Film directors are prone to say that much of their work is done by the time they choose the perfect players to bring their characters to life. I doubt Woody Allen lost much sleep once Cate Blanchett agreed to step into the lead of "Blue Jasmine" or that Alejandro González Iñárritu wrung his hands much after Michael Keaton consented to do "Birdman."
Screenwriters also benefit from expressive actors, especially those whose lived-in presence can suggest a particular outlook on life and years of experience in a shorthanded way that mere dialogue and exposition can't hope to achieve. What could be heavy lifting for an audience suddenly becomes a transporting act of intuitive observation. The dynamite elderly duo in "Amour" is the perfect example.
That thought floated through my mind as I watched "Tangerines," the first Estonian movie ever nominated for a foreign-language Oscar. It is a simply told—though never simplistic—war movie about the 1992 conflict between the former Soviet countries of Georgia and Abkhazia, and a nearby neutral Estonian community whose residents have mostly chosen to flee to their ancestral homeland out of safety concerns.
However, this story primarily concerns Ivo (Lembit Ulfsak), a getting-on-in-years carpenter who decides to stay behind to assist his worried friend, Margus (Elmo Nuganen), as he attempts to salvage whatever he can from a bountiful tangerine crop before the conflict reaches the doorsteps of their humble abodes.
Although events unfold amid a gorgeous pastoral setting with rolling green hills and leafy trees, there is a silent starkness about this countryside that suggests Ingmar Bergman's use of natural surroundings. Then there is Ulfsak: Long and lean, with white hair and beard, and blessed with a visage that bespeaks of stoic nobility, a wry perspective on the world and innate compassion. This Estonian screen veteran cuts a striking figure of world-weariness that is akin to that of Bergman regular, Max von Sydow. Clearly, it will take much more than an encroaching civil war to shake him to his core.
As for Nuganen's shorter and chubbier Margus, he falls into the mold of one of Shakespeare's comical rustics. He is as fretful as Ulfsak is steadfast, and the pair play well off one another.
Initially, the war arrives at Ivo's workshop in the form of two Chechen mercenaries in a Jeep who are fighting for the Abkhazian side. Their minds are clearly focused on their military duties as they at first assume that the tangerine crates he is building are for guns.
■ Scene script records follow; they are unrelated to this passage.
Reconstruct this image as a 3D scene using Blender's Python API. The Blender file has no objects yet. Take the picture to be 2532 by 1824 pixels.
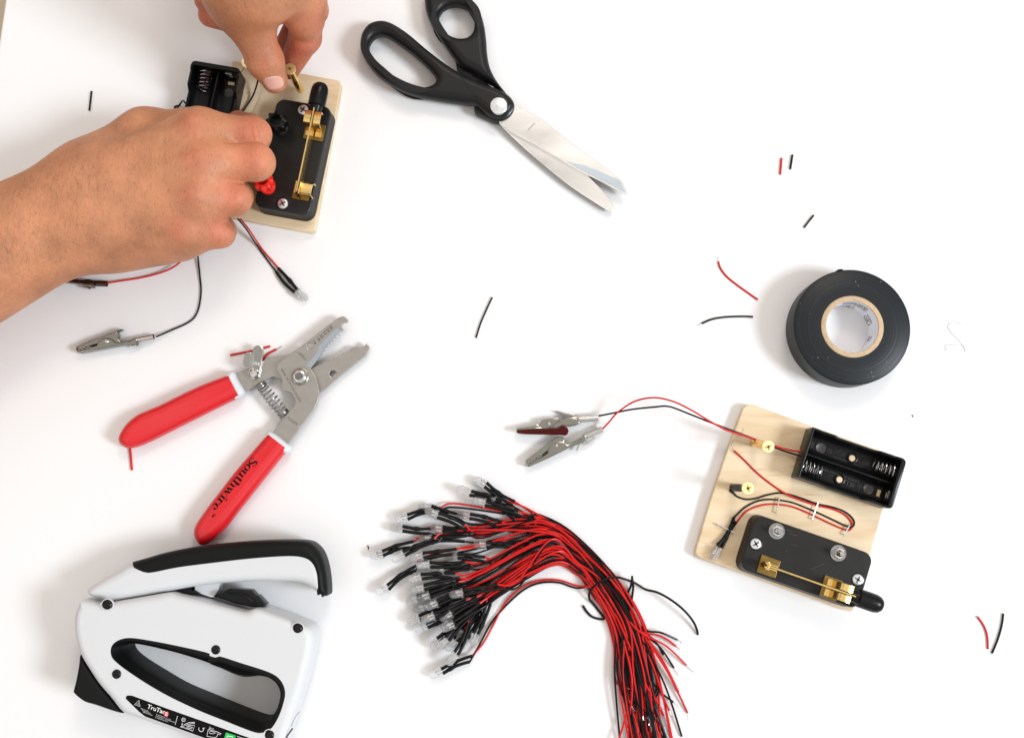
import bpy, bmesh, math, random
import numpy as np
from mathutils import Vector, Matrix
from mathutils.bvhtree import BVHTree
random.seed(7); RN = np.random.RandomState(5)
scn = bpy.context.scene
COL = scn.collection
# ------------------------------------------------------------------ camera
CAM_H = 0.62; FPX = 2500.0; TILT = math.atan(318.0 / FPX)
cd = bpy.data.cameras.new('camera'); cam = bpy.data.objects.new('camera', cd); COL.objects.link(cam)
cam.location = (0, 0, CAM_H); cam.rotation_euler = (TILT, 0, 0)
cd.sensor_fit = 'HORIZONTAL'; cd.sensor_width = 36.0; cd.lens = 36.0 * FPX / 2532.0
cd.clip_start = 0.01; cd.clip_end = 50
scn.camera = cam
# ------------------------------------------------------------------ world, lamps, exposure
wd = bpy.data.worlds.new('World'); scn.world = wd; wd.use_nodes = True
wn = wd.node_tree.nodes; wl_ = wd.node_tree.links
bg = wn['Background']
tc = wn.new('ShaderNodeTexCoord'); sp = wn.new('ShaderNodeSeparateXYZ'); rmp = wn.new('ShaderNodeValToRGB')
wl_.new(tc.outputs['Generated'], sp.inputs[0]); wl_.new(sp.outputs['Z'], rmp.inputs[0])
rmp.color_ramp.elements[0].position = 0.0; rmp.color_ramp.elements[0].color = (0.30, 0.27, 0.25, 1)
rmp.color_ramp.elements[1].position = 0.85; rmp.color_ramp.elements[1].color = (1.0, 0.945, 0.885, 1)
e = rmp.color_ramp.elements.new(0.35); e.color = (0.62, 0.58, 0.55, 1)
wnz = wn.new('ShaderNodeTexNoise'); wnz.inputs['Scale'].default_value = 8.0; wnz.inputs['Detail'].default_value = 2; wl_.new(tc.outputs['Generated'], wnz.inputs['Vector'])
wmr = wn.new('ShaderNodeMapRange'); wmr.inputs[1].default_value = 0.40; wmr.inputs[2].default_value = 0.60; wmr.inputs[3].default_value = 0.22; wmr.inputs[4].default_value = 1.55; wl_.new(wnz.outputs[0], wmr.inputs[0])
wmx = wn.new('ShaderNodeMix'); wmx.data_type = 'RGBA'; wmx.blend_type = 'MULTIPLY'; wmx.inputs[0].default_value = 1
wl_.new(rmp.outputs[0], wmx.inputs[6]); wl_.new(wmr.outputs[0], wmx.inputs[7])
wl_.new(wmx.outputs[2], bg.inputs[0]); bg.inputs[1].default_value = 0.97

def area(name, loc, target, size, power, color, sy=None):
    ld = bpy.data.lights.new(name, 'AREA'); ld.energy = power; ld.color = color
    ld.shape = 'RECTANGLE' if sy else 'DISK'; ld.size = size
    if sy: ld.size_y = sy
    o = bpy.data.objects.new(name, ld); COL.objects.link(o); o.location = loc
    o.rotation_euler = (Vector(target) - Vector(loc)).to_track_quat('-Z', 'Y').to_euler()
    return o
area('window_lamp', (2.30, -0.55, 1.95), (0.0, 0.10, 0), 0.85, 76.0, (0.86, 0.93, 1.0))
area('ceiling_lamp', (0.40, 1.30, 1.55), (0.05, 0.10, 0), 0.55, 8.5, (1.0, 0.88, 0.78))
vs = scn.view_settings; vs.view_transform = 'Standard'; vs.look = 'None'; vs.gamma = 1; vs.exposure = 0.10
vs.use_curve_mapping = False
scn.cycles.max_bounces = 10; scn.cycles.transparent_max_bounces = 24; scn.cycles.transmission_bounces = 10
scn.cycles.caustics_refractive = False; scn.cycles.caustics_reflective = False
scn.cycles.use_denoising = True

# ------------------------------------------------------------------ photo pixel -> point at a real height
CT, ST = math.cos(TILT), math.sin(TILT)
def W(px, py, z=0.0):                       # z in metres
    u = (px - 1266.0) / FPX; v = (912.0 - py) / FPX
    t = (CAM_H - z) / (CT - v * ST)
    return Vector((u * t, (v * CT + ST) * t, z))
class Crop:
    def __init__(s, x0, y0, k): s.x0, s.y0, s.k = x0, y0, k
    def n(s, x, y): return (s.x0 + x / s.k, s.y0 + y / s.k)
    def __call__(s, x, y, z=0.0):
        a, b = s.n(x, y); return W(a, b, z * 0.001)      # z in mm
    def pts(s, L, z=0.0): return [s(a[0], a[1], a[2] if len(a) > 2 else z) for a in L]
N0 = Crop(0, 0, 1.0)
A1 = Crop(0, 0, 2.5133); A2 = Crop(850, 0, 2.5133); A3 = Crop(100, 600, 2.5133); A4 = Crop(100, 1250, 2.835)
A5 = Crop(850, 1100, 2.2567); A6 = Crop(1200, 900, 2.16); A7 = Crop(1650, 350, 2.5136)
B1 = Crop(440, 0, 5.4); B2 = Crop(570, 180, 4.3); B3 = Crop(560, 770, 4.9525); B4 = Crop(1260, 980, 7.56)
B5 = Crop(1800, 1040, 4.9304); B6 = Crop(1700, 1240, 4.536); B7 = Crop(280, 1700, 4.3615); B8 = Crop(890, 1160, 4.9304)
B9 = Crop(890, 1420, 4.9304); B10 = Crop(1400, 1380, 3.6806); B11 = Crop(2020, 720, 9.0778); B12 = Crop(1690, 980, 4.3)
B13 = Crop(120, 640, 6.535); B14 = Crop(460, 1120, 6.807)

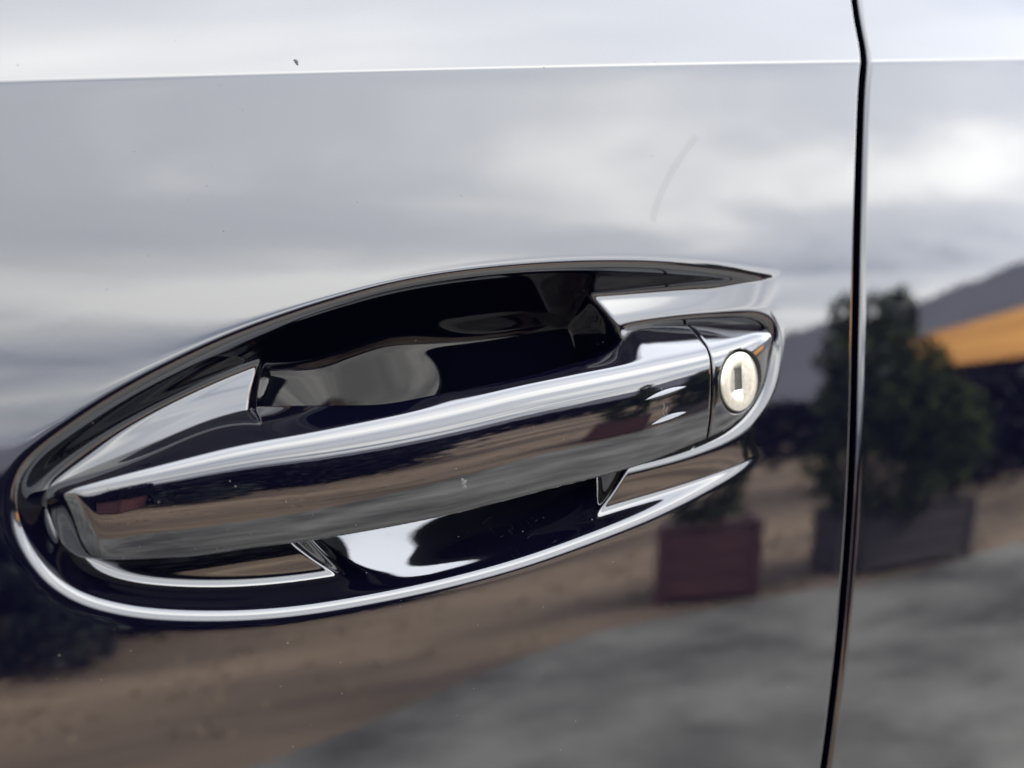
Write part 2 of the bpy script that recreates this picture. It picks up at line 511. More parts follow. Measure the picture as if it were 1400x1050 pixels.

Ivo, however, maintains a calm resolve as he fulfills their request for food back at his modest home. The men check out his family photos and spy a young woman with a beautiful smile. Turns out she is Ivo's granddaughter who fled with the rest of his family back to Estonia.
Knowing that the soldiers are prepared to remark about her looks, Ivo cuts them off with the stern words: "Don't comment. Don't dare." They, of course, obey this man they refer to as "grandpa."
They take off but soon will return—one dead, one still alive but wounded—after they run into a van full of rival fighters on the road near Ivo's land. Turns out, one of the Georgians also is alive though his injuries are more serious. A doctor is summoned and cool-headed Ivo devotes himself to nursing them back to health and diffusing the growing tension in the form of ugly schoolyard-level insults and vows of revenge for their fallen comrades as both bedridden men slowly recover. Ivo's rule: "No one can kill anyone in my house unless I want it to happen."
Eventually, though, these mortal enemies can't help but strike a somewhat uneasy truce. Opposing ideologies and tribal allegiances become slowly diminished in importance after benefiting from the selfless kindness provided by Ivo and the ever-hovering threat of senseless violence and death outside.
By the end, Georgian director-writer Zaza Urushadze has performed a small miracle by presenting the insanity of war in such a compact form. The film's insights might not be of the grandiose sort found in Hollywood's massive battle epics. Nor are they unique. But they are perhaps even more affecting because of the film's intimate scale. In a way, the movie itself alludes to this fact when Ivo, Margus and the doctor push the van into a ravine in order to prevent any bloody reprisals from passers-by.
As they watch it tumble, the doctor observes, "I thought it will explode." Says Margus, "They explode in cinema." Adds Ivo, rightfully getting the last word: "Cinema is a fraud."